“Nessun’altra azienda è vittima come noi delle entità non praticanti (altro nome per indicare i patent troll, ndr)” ha recentemente dichiarato Apple alla Federal Trade Commission (FTC), l’equivalente statunitense dell’autorità garante della concorrenza.
L’ultimo attacco la scorsa settimana: un patent troll tedesco ha fatto causa ad Apple chiedendo danni per oltre 1,57 miliardi di euro. Al centro dell’azione legale, la presunta violazione di un brevetto europeo posseduto da IPCom, essenziale per i dispositivi 3G e LTE, un brevetto già contestato da Nokia, HTC e Vodafone.
La Patent Assertion Entity, più comunemente conosciuta come un’entità non praticante o patent troll, lo ricordiamo, basa la propria attività economica sulla registrazione generalizzata e indiscriminata del maggior numero possibile di brevetti, richiedendo poi il pagamento delle relative royalty a chiunque utilizzi quelle tecnologie o quei metodi di produzione.
Il Chicago Tribune evidenzia un documento dal quale si evince che in 92 casi esaminati, 57 sono stati chiusi e in 51 di questi Apple ha dovuto pagare i patent troll, persino in alcuni casi nei quali il giudice si era espresso a favore della casa di Cupertino. I legali di Apple spiegano: “Raramente abbiamo perso nel merito ma la vittoria è solo una piccola consolazione e ogni volta abbiamo dovuto supportare spese legali”; i legali fanno capire che il più delle volte si fa prima ad accordarsi che perdersi in lungaggini. Piuttosto che sostenere il costo e il tempo necessario alla gestione di una causa legale, la maggior parte delle aziende preferisce pagare i patent troll.
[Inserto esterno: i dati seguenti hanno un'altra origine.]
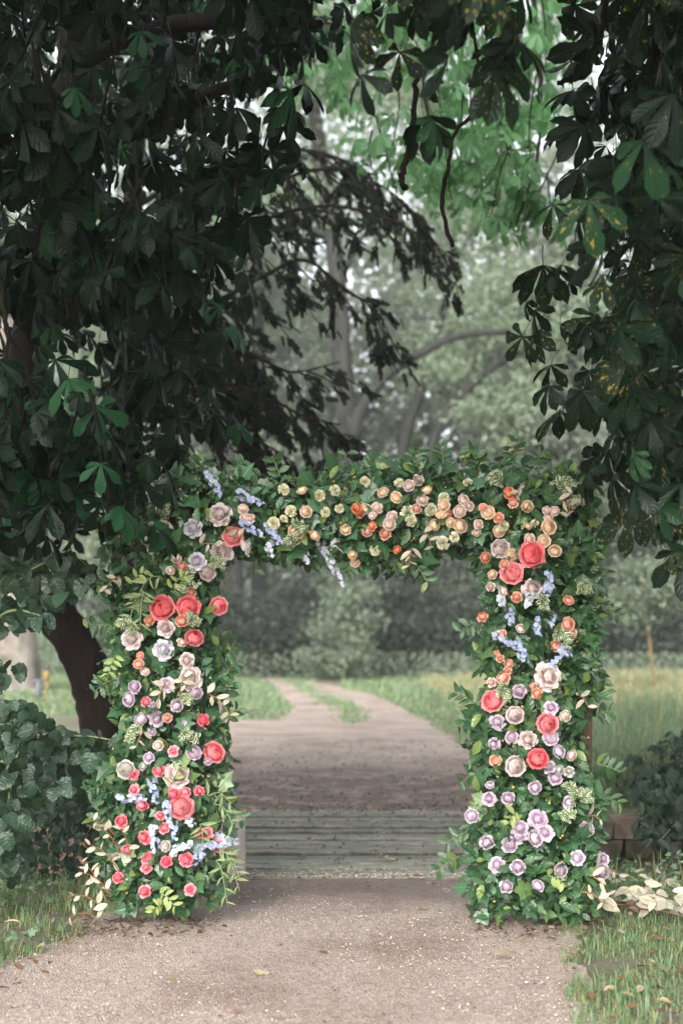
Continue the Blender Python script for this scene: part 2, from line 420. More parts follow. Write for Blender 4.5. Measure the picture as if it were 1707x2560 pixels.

Questi ultimi lo sanno bene, tanto che le contestazioni per vie legali dei brevetti costituiscono la linfa vitale che permette ai patent troll di fare business e di prosperare. Solo in sei casi Apple ha preferito andare fino in fondo, non cedere alle richieste dei patent troll, concludendo con la vittoria o la rinuncia della controparte.
Questi processi sono spesso molto difficili da gestire per diverse ragioni : opinioni diverse degli imputati, concetti astratti, necessità di tempo per preparare le argomentazioni da sottoporre alla corte. Tra le società che hanno scelto da tempo di combattere i patent troll, c’è Kasperksy Lab. L’ultima vittoria a ottobre dello scorso anno nella causa avviata da Lodsys, azienda con sede in Texas che opera come Patent Assertion Entity. “La nostra posizione è ferma. Nessuna concessione ai truffatori informatici. Invitiamo tutte le altre aziende IT a continuare a lottare e non cedere. Solo così sarà possibile liberarci una volta per tutte di questi parassiti dei brevetti”, ha a suo tempo dichiarato Eugene Kaspersky, CEO e presidente di Kaspersky Lab.